Bicaranews.com | MEDAN – Kepala Urusan Pertanahan Kesultanan Deli, Prof. Dr. OK Saidin Gelar Datuk Seri Amar Lela Cendekia, menegaskan bahwa pemberian hak atas tanah tetap harus mengacu pada alas hak yang sah, meskipun status tanah disebut sebagai “Tanah Negara Bebas”.
Pernyataan ini menanggapi pernyataan Menteri ATR/BPN Nusron Wahid yang sebelumnya menyebutkan bahwa 5.873 hektare lahan eks HGU PTPN di Sumatera Utara kini telah menjadi tanah negara bebas.

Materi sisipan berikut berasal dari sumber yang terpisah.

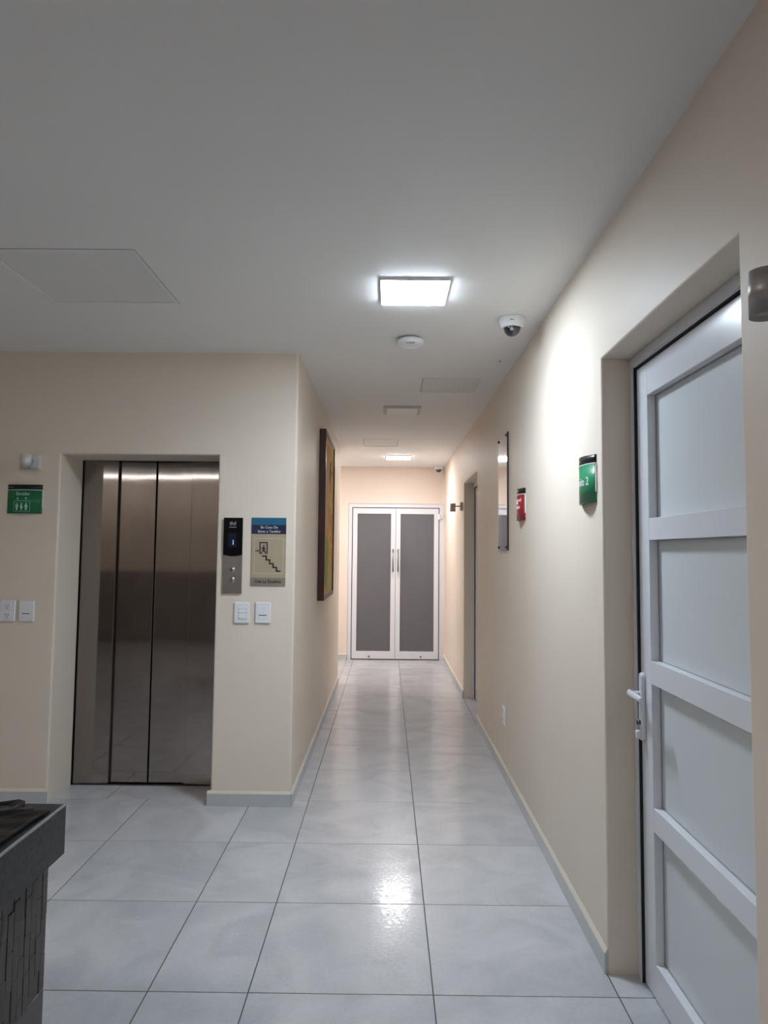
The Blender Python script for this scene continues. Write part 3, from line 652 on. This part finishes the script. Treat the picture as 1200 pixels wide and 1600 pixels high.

“Status tanah negara bukan berarti tanah itu bebas tanpa syarat. Tetap ada prosedur, dasar hukum, dan kriteria yang harus dipenuhi,” ujar OK Saidin di Medan, Jumat (9/5/2025).
Ia mengingatkan bahwa pemberian hak atas tanah tersebut harus tetap mengacu pada keputusan TIM B Plus dan SK BPN seperti Nomor 42/BPN/2002 hingga 10/BPN/2004, yang menjadi landasan sah dalam proses redistribusi atau penetapan hak baru.

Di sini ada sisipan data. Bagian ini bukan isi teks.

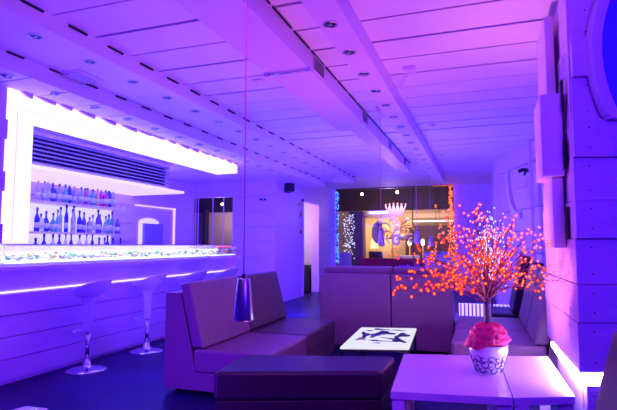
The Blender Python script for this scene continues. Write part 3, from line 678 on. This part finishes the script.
leds('string_lights', [(-1.24 + .07*math.sin(z*4) + random.uniform(-.04, .04), 15.42, z) for z in [random.uniform(1.1, 2.6) for _ in range(55)]], .013, 'orange', 'orange dots imitating the light tree reflected near the right window edge')  # reflection of the light tree in the glass, modelled as glowing dots
pts = []
for _ in range(300):
    a = random.gauss(0, .13); pts.append((.13 + a, 8.6 + random.uniform(-.12, .12), 1.32 + random.gauss(0, .26)))
lt2 = empty('light_bush', (.13, 8.6, 0), 'dense bush of bluish white lights behind the potted light tree', 'light bush')
m = MB()
for p in pts: m.ball((p[0] - .13, p[1] - 8.6, p[2]), .011, 0, 1)
m.build('bulbs', 'whiteled', lt2)['kind'] = 'stuff'
m = MB(); m.tube([(0, 0, 0), (0, 0, .9)], .02, 8)
for k in range(14): a = 2*PI*k/14; m.tube([(0, 0, .85), (.12*math.cos(a), .05*math.sin(a), 1.2), (.2*math.cos(a), .1*math.sin(a), 1.4 + .03*k)], .006, 5)
m.build('stem', 'twig', lt2)

# ---------------------------------------------------------------- potted light tree
random.seed(17)
bx0, by0 = .025, 3.96
pot = empty('plant_pot', (bx0, by0, .45), 'white ceramic pot with dark scroll pattern and pink cloth on the table', 'pot')
MB().lathe([(.075, 0), (.085, .004), (.105, .05), (.125, .11), (.132, .15), (.137, .165), (.132, .18), (.138, .195), (.138, .205), (.122, .205), (.118, .16), (.01, .15)], 36).build('pot_body', 'pot', pot)
m = MB()
def rad(z): return .085 + (.125 - .085)*min(z/.11, 1) + .0015
for k in range(15):
    for rr, zc in ((.026, .030), (.028, .072), (.026, .112)):
        a0 = 2*PI*k/15 + (.25 if zc > .06 else 0); sg = 1 if (k % 2) else -1; P = []
        for t in range(16):
            w_ = t/15; ang = sg*w_*5.2; r = rr*(1 - .65*w_); z = zc + r*math.sin(ang); a = a0 + r*math.cos(ang)/.10
            P.append((rad(z)*math.cos(a), rad(z)*math.sin(a), z))
        m.tube(P, .0042, 5)
m.build('scroll_pattern', 'potink', pot)
cl = MB(); random.seed(8)
def cw(p):
    a = math.atan2(p.y, p.x); k = 1 + .045*math.sin(3*a + 1) + .05*math.sin(9*a + p.z*60) + .045*math.sin(19*a - p.z*90)
    return Vector((p.x*k - .02*(p.z < .23), p.y*k, p.z + .010*math.sin(4*a) - (.03*max(0, -math.cos(a - .3)) if p.z < .215 else 0)))
cl.lathe([(.118, .203), (.138, .208), (.150, .212), (.130, .228), (.145, .24), (.142, .255), (.118, .268), (.130, .285), (.118, .30), (.095, .312), (.10, .328), (.07, .345), (.03, .355)], 64, (0, 0, 0), 0, cw)
cl.build('pink_wrap', 'pink', pot)
tree = empty('light_tree', (bx0, by0, .64), 'branching tree of red and orange light bulbs standing in the white pot', 'light tree')
MB().tube([(0, 0, 0), (.004, 0, .15), (0, 0, .30), (.002, 0, .36)], .026, 10, r2=.022).build('trunk', 'trunk', tree)
bulbs = []
NB = 68
for k in range(NB):
    th_ = random.uniform(0, 2*PI)
    f = (k + .5)/NB
    el_ = R(90 - 98*f**.85)                     # first branches upright, the last ones nearly level
    if el_ < R(-2): el_ = R(random.uniform(0, 14))
    L = (.70 - .06*math.sin(el_)**2)*random.uniform(.72, 1.02)
    sx = math.cos(th_)*math.cos(el_); sy = math.sin(th_)*math.cos(el_)*.75
    if el_ < R(38):
        if sx > 0 and random.random() < .35: sx = -sx
        sx *= 1.05 if sx < 0 else .72
    d = Vector((sx, sy, math.sin(el_)))
    st_ = Vector((0, 0, random.uniform(.30, .37)))
    bend = Vector((random.uniform(-.04, .04), random.uniform(-.04, .04), .07*math.cos(el_)))
    def P(t): return st_ + d*L*t + bend*math.sin(PI*t)
    if k == NB - 3: d = Vector((.98, -.1, .20)).normalized(); L = .62
    m = MB(); m.tube([P(t/6) for t in range(7)], .0045, 5, r2=.0018)
    nb0 = len(bulbs); bulbs.append((P(1), el_))
    for j in range(6):
        t0 = random.uniform(.16, .95); p0 = P(t0)
        dd = (d + Vector((random.uniform(-.6, .6), random.uniform(-.6, .6), random.uniform(-.25, .55)))).normalized()
        l2 = random.uniform(.07, .19)*(1.15 - t0*.4); p1 = p0 + dd*l2
        m.tube([p0, p0 + dd*l2*.5 + Vector((0, 0, .006)), p1], .0022, 4, r2=.0012); bulbs.append((p1, el_))
        if random.random() < .35: bulbs.append((p0 + dd*l2*.5 + Vector((0, 0, .012)), el_))
    br = m.build('branch', 'twig', tree)
    bulbs[nb0:] = [(q_[0], br) for q_ in bulbs[nb0:]]
bulbs.sort(key=lambda b: b[0].y)
def bmat(p):
    w_ = max(0, min(1, .08 + p.x*.8 + (p.z - .48)*1.7))
    return 'b_pk' if random.random() < w_ else random.choice(['b_or', 'b_rd'])
rest = MB()
proto = {}
for i, (p, e) in enumerate(bulbs):
    k = bmat(p)
    if i < 100:
        if k not in proto:
            mb = MB(); mb.ball((0, 0, 0), .0118, 0, 2); proto[k] = mb.build('bulb', k, e); proto[k].location = p
        else:
            c = proto[k].copy(); C.objects.link(c); c.location = p; c.parent = e
    else: rest.ball(p, .0118, {'b_or': 0, 'b_rd': 1, 'b_pk': 2}[k], 1)
r_ = rest.build('more_bulbs', ['b_or', 'b_rd', 'b_pk'], tree); r_['kind'] = 'stuff'
print('bulbs', len(bulbs))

Menurutnya, yang justru harus diwaspadai adalah praktik penyelundupan dan pemalsuan alas hak. Jika tidak hati-hati, status tanah negara bisa disalahgunakan untuk melegalkan pihak-pihak yang sebetulnya tidak berhak.

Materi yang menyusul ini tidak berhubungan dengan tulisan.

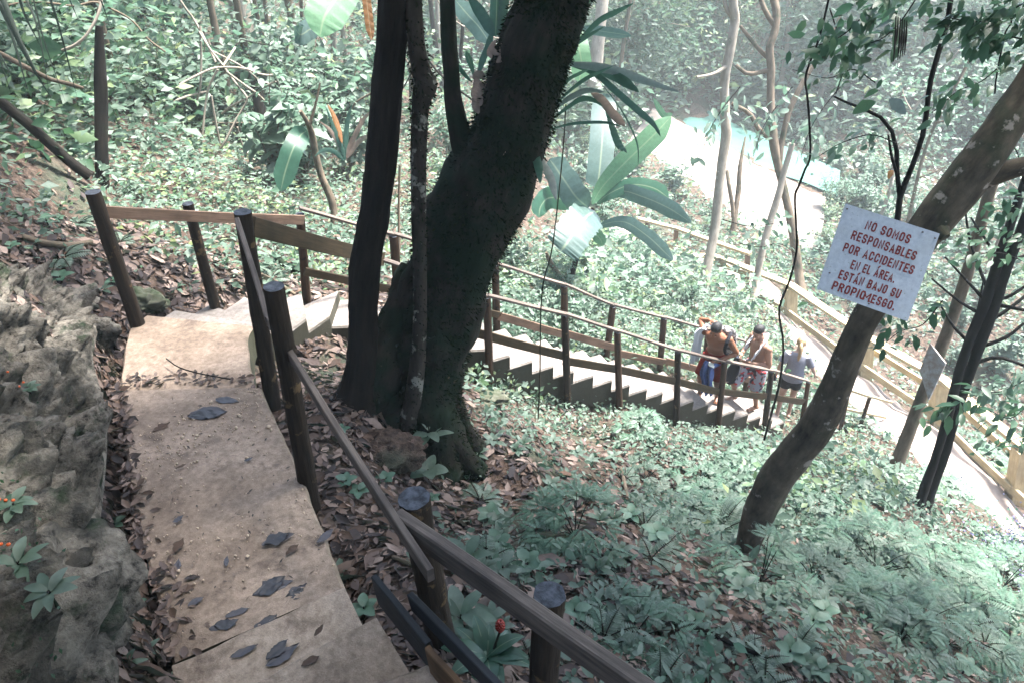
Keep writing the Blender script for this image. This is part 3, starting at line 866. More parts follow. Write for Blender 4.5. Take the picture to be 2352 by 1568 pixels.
def moss_on(z, root, k, lmin=.02, lmax=.06, part=(0, 1)):
    b = MB(); n = len(z)
    i = (rng.uniform(part[0], part[1], k) * (n - 2)).astype(int); f = rng.random(k)
    c = z[i, :3] * (1 - f)[:, None] + z[i + 1, :3] * f[:, None]
    rr = z[i, 3] * (1 - f) + z[i + 1, 3] * f
    t = unit(z[i + 1, :3] - z[i, :3])
    v = rng.normal(size=(k, 3)); v = unit(v - t * np.sum(v * t, -1, keepdims=True))
    p = c + v * (rr * rng.uniform(.93, 1.05, k))[:, None]
    d = unit(v + rng.normal(size=(k, 3)) * .5 + [0, 0, -.55])
    leaf_cloud(b, p, d, v + rng.normal(size=(k, 3)) * .3, rng.uniform(lmin, lmax, k), rng.uniform(.006, .016, k), 'small')
    return b.build('moss', M['moss'], root)
mo = moss_on(z3, T3, 22000, .015, .05, part=(.0, .97)); mo['kind'] = 'stuff'
for zr_ in ROOTZ: moss_on(zr_, T3, 1500, .012, .04)['kind'] = 'stuff'
T3C = ext + np.array([.7, 1.0, 2.0])
boughs_mb(ext, T3C, (3.2, 3.0, 1.6), 8, .12).build('bough', M['bark_dark'], T3)
crown_mb(T3C, (3.8, 3.6, 1.7), 12000, .17, 3, clumps=22).build('crown', CM, T3)

def tall_tree(name, label, px, mat, wob, wf, n, crown_off, crad, leaves, exl=2.6, group=None, moss=0, L=.15):
    root = thing(name, label, 'tree', P(*px[-1][:3]), group)
    m = MB(); z = limb(m, px, .07, n, wob, wf, seed=px[0][0]); m.build('trunk', M[mat], root)
    e = z[0, :3] + unit(z[0, :3] - z[5, :3]) * exl
    if leaves:
        m = MB(); m.tube(smooth_path([z[1, :3], e], 10), np.linspace(z[0, 3] * .96, z[0, 3] * .6, 10), 12, True, .1, 3); m.build('upper_trunk', M[mat], root)
        c = e + np.array(crown_off)
        boughs_mb(e, c, crad, 6, z[0, 3] * .5).build('bough', M[mat], root)
        crown_mb(c, crad, leaves, L, 3, clumps=16).build('crown', CM, root)
    if moss:
        mo = moss_on(z, root, moss, .015, .04); mo['kind'] = 'stuff'
    return root, z
T1, z1_ = tall_tree('rough_barked_tree', 'tall dark fissured trunk, leftmost of the close cluster beside the stair', [(916,-120,4.5,36),(908,-40,4.65,36),(898,100,4.95,36),(886,230,5.2,36),(872,400,5.55,35),(855,520,5.8,34),(838,620,6.0,36),(834,700,6.15,34),(833,790,6.3,34),(832,860,6.4,42),(828,910,6.5,60),(824,960,6.6,80)], 'bark_dark', .13, 5, 26, (.8, 1.6, 1.9), (3.4, 3.2, 1.4), 9000, 2.4)
T2, z2_ = tall_tree('slender_tree', 'slender straight trunk with grey lichen and a mossy knot in front of the mossy tree', [(945,-120,4.5,19),(948,-40,4.65,20),(955,90,4.85,20),(968,165,5.0,23),(976,195,5.05,28),(966,235,5.12,21),(962,300,5.25,19),(961,400,5.45,18),(962,520,5.7,17),(965,650,5.95,16),(964,760,6.15,16),(955,870,6.3,19),(940,970,6.45,22),(930,1050,6.55,26),(924,1110,6.65,34)], 'bark_lichen', .09, 6, 18, (.8, -1.6, 1.8), (2.8, 2.6, 1.2), 5000, 2.8, moss=1500)
T4, z4 = tall_tree('leaning_tree', 'leaning brown trunk with pale lichen blotches that carries the warning sign', [(2560,-60,4.85,42),(2440,95,4.9,42),(2352,225,4.98,42),(2270,345,5.08,45),(2200,440,5.2,46),(2130,525,5.3,42),(2050,640,5.45,36),(1980,745,5.7,31),(1935,850,5.95,33),(1890,955,6.2,38),(1835,1030,6.4,39),(1785,1095,6.6,38),(1748,1165,6.75,36),(1722,1235,6.9,28),(1708,1290,7.0,26)], 'bark_smooth', .09, 4, 22, (.4, -.8, 1.4), (3.2, 3.0, 1.3), 5500, 1.8)
m = MB(); limb(m, [(2225,425,5.2,26),(2275,405,5.15,24),(2330,388,5.1,22),(2420,360,5.05,19),(2520,300,5.0,16)], .06, 14, .1, 4); m.build('branch', M['bark_smooth'], T4)
m = MB(); limb(m, [(2148,500,5.28,30),(2160,530,5.2,20),(2172,546,5.16,10)], .03, 10, .1, 4); m.build('branch_stub', M['bark_smooth'], T4)

T5, _ = tall_tree('twin_stemmed_sapling', 'pair of thin black stems with bare side twigs on the right slope', [(2420,330,8.0,10),(2348,523,8.3,11),(2310,620,8.5,12),(2285,696,8.7,13),(2255,780,8.9,12),(2228,856,9.05,11),(2195,950,9.25,11),(2168,1046,9.45,11),(2135,1130,9.65,13),(2118,1190,9.75,14)], 'bark_black', .08, 6, 12, (0, 0, 1), (1.5, 1.5, .8), 0, 1.0)
m = MB(); limb(m, [(2395,300,8.0,8),(2318,523,8.3,10),(2290,610,8.5,11),(2265,690,8.7,12),(2232,770,8.9,11),(2202,856,9.05,10),(2178,953,9.2,10),(2150,1046,9.4,9),(2120,1130,9.6,11),(2106,1185,9.72,12)], .08, 12, .08, 6); m.build('stem', M['bark_black'], T5)
m = MB()
for px in ([(2278,690,8.7,5),(2320,680,8.6,4),(2380,640,8.5,3)], [(2290,700,8.7,5),(2352,712,8.6,4),(2420,722,8.5,3)], [(2262,745,8.8,5),(2330,700,8.7,4),(2400,640,8.6,3)], [(2235,835,9,5),(2290,820,8.9,4),(2352,838,8.8,3)],
           [(2240,800,9,5),(2310,775,8.8,4),(2352,742,8.7,3)], [(2262,690,8.7,4),(2225,650,8.7,3),(2170,590,8.7,2)], [(2250,720,8.8,4),(2200,690,8.8,3),(2140,640,8.8,2)], [(2300,610,8.5,4),(2270,560,8.5,3),(2230,500,8.4,2)], [(2230,790,9,4),(2190,750,9,3),(2160,700,9,2)],
           [(2312,600,8.4,4),(2360,585,8.4,3),(2420,560,8.4,2)], [(2165,955,9.25,4),(2190,935,9.2,3),(2205,925,9.2,2)], [(2210,850,9.1,4),(2240,740,9.1,3),(2260,640,9,2)], [(2270,670,8.7,4),(2230,560,8.7,3),(2215,470,8.6,2)]):
    limb(m, px, .08, 6, .1, 6)
m.build('twigs', M['bark_black'], T5)['kind'] = 'stuff'
T8, z8 = tall_tree('slim_leaning_tree', 'slim grey-green leaning trunk that holds the small slanted board above the path', [(2330,250,8.6,12),(2285,400,8.9,13),(2250,523,9.2,13),(2215,650,9.6,13),(2180,750,9.9,13),(2150,830,10.1,13),(2120,905,10.3,13),(2090,985,10.5,14),(2060,1065,10.7,15),(2045,1110,10.8,16)], 'bark_tan', .07, 5, 14, (.3, .3, 1.4), (1.8, 1.8, 1.0), 900, 1.5, L=.18)

BGT = 'slender trees standing in the valley'
def bg(name, label, px, mat, n=12, forks=(), group=None, crown=None):
    root = thing(name, label, 'tree', P(*px[-1][:3]), group)
    m = MB(); z = limb(m, px, .15, n, .08, 3, seed=px[0][0]); m.build('trunk', M[mat], root)
    for f in forks:
        m = MB(); limb(m, f, .15, 8, .1, 3, seed=f[0][0]); m.build('branch', M[mat], root)
    if crown:
        crown_mb(z[0, :3] + np.array([0, .4, crown[1] * .5]), (crown[0], crown[0], crown[1]), crown[2], crown[3], 2, clumps=12).build('crown', [M['leaf_pale'], M['leaf']], root)
    return root, z
bg('pale_slender_tree', 'tall pale slender trunk rising straight from the slope above the people', [(1690,-120,15,11),(1684,0,15.2,11),(1688,50,15.4,11),(1676,120,15.6,11),(1664,190,15.9,11),(1666,283,16.2,11),(1668,310,16.3,12),(1658,377,16.5,11),(1648,470,16.8,11),(1640,540,17,11),(1625,610,17.1,11),(1612,680,17.2,12),(1606,710,17.2,14)], 'bark_pale',
   forks=([(1672,150,15.7,5),(1640,170,15.6,4),(1600,178,15.5,3)], [(1684,40,15.4,6),(1668,20,15.3,5),(1660,-30,15.2,4)]))
bg('forked_pale_tree', 'pale twisted tree with a low fork and pale crooked limbs beyond the yellow fence', [(1760,-60,17.5,9),(1782,20,17.6,9),(1780,70,17.7,9),(1768,110,17.8,9),(1771,160,18,9),(1770,233,18.2,9),(1776,317,18.4,11),(1788,383,18.6,10),(1808,467,18.8,9),(1822,540,19,10),(1834,620,19.2,10),(1840,670,19.2,12)], 'bark_tan',
   forks=([(1788,385,18.6,8),(1798,317,18.4,7),(1815,250,18.2,7),(1850,180,18,6),(1895,110,17.8,5),(1930,40,17.6,4)], [(1774,320,18.4,7),(1745,300,18.3,6),(1722,262,18.2,5),(1680,238,18,4)], [(1771,160,18,6),(1720,170,18,5),(1690,150,18,4)], [(1781,60,17.7,7),(1760,30,17.6,6),(1740,-20,17.5,5)], [(1772,140,18,6),(1740,110,18,5),(1700,60,18,4)]))
bg('pale_slender_tree', 'thin pale trunk rising just behind the corner of the yellow fence', [(1820,330,17.5,6),(1800,400,17.8,7),(1785,460,18,8),(1765,523,18.2,8),(1748,590,18.4,8),(1738,640,18.6,8),(1728,700,18.6,9)], 'bark_pale', 10)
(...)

“Jangan sampai orang yang tidak punya dasar tiba-tiba mengklaim sebagai pemilik. Ini bisa jadi ladang subur bagi mafia tanah,” tegasnya.
Ia juga menyoroti bahwa Undang-Undang Pokok Agraria (UUPA) No.5 Tahun 1960 hanya mengenal dua jenis tanah yang dikuasai negara, yakni secara langsung dan tidak langsung. Konsep “tanah negara bebas” dinilai belum memiliki dasar hukum yang jelas dalam sistem agraria nasional.
“Kalau dimaknai bebas begitu saja, ini bisa memicu konflik baru di lapangan dan merugikan masyarakat,” tambahnya.
Dengan demikian, Prof. OK Saidin mendorong agar setiap proses pemberian hak atas tanah tetap mengikuti koridor hukum, agar tidak membuka ruang bagi penyimpangan dan potensi konflik agraria di kemudian hari. (*)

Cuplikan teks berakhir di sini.